The president said in a Thursday news conference that he will “welcome a robust debate in the weeks and months to come,” but he also set some parameters for that debate. He argued that the only three options are whatever capitulating deal the negotiations might yield, war, or return to the sanctions. He claimed that his most prominent foreign critics were itching for a war, saying that “It’s no secret that the Israeli Prime Minister and I disagree about whether the United States should move forward with a peaceful resolution to the Iranian issue,” and dismissed the sanctions idea as a plan to “hope for the best.” So the “robust debate” will be between bloodthirsty Jews and starry-eyed dreamers and our very pragmatic president.

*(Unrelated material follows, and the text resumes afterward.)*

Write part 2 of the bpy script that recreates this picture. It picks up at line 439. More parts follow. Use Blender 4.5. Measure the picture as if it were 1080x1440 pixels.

If the eventual agreement results in an Iranian nuclear bomb, which seems entirely possible if not likely, we’ll be siding with the bloodthirsty Jews and the starry-eyed dreamers. Even the president admitted in his news conference that it was economic sanctions that brought Iran to the negotiation table, and anyone else might notice that since the sanctions were eased the Iranians’ negotiating positions have hardened, and a bit more of those sanctions might force the kind of widespread revolt among the Iranian people that the president declined to back in ’09, and some further diplomatic and economic isolation and a military coalition promising a viable threat might further encourage some necessary regime change, and as risky as that might be it that doesn’t seem so hopeful as that “JCPOA.” We don’t desire war, nor do we believe that anyone in Israel or among our other nervous Middle East allies would prefer to it to a tenable peace, but if the Iranians are as insistent on war as they’ve acted during these negotiations it might as well come before they get a nuclear weapon rather than after.
The negotiations are expected to continue through June, and there might not be any agreement at all, unless the administration gives in to all of Iran’s demands, which likely include at least one of the Kardashian sisters before it’s all over, and even then the agreement could easily be nullified by a new president. We note the Iranians are sticking to their position that “the destruction of Israel is non-negotiatiable,” which probably won’t be a deal-breaker for the administration, and that they expect the Saudi Arabian government’s U.S.-backed war against Iranian-backed terrorist rebels in Yemen “will, God willingly, have no result other than Saddam’s fate for the aggressors and the U.S. that is the direct sponsor of this crime,” but surely some accommodation can be reached on that as well. Still, there seems to be a lot of talking left even within the Parameters for the Joint Comprehensive Plan of Action, and even within the far more constrained parameters of that robust debate the president says he’ll welcome.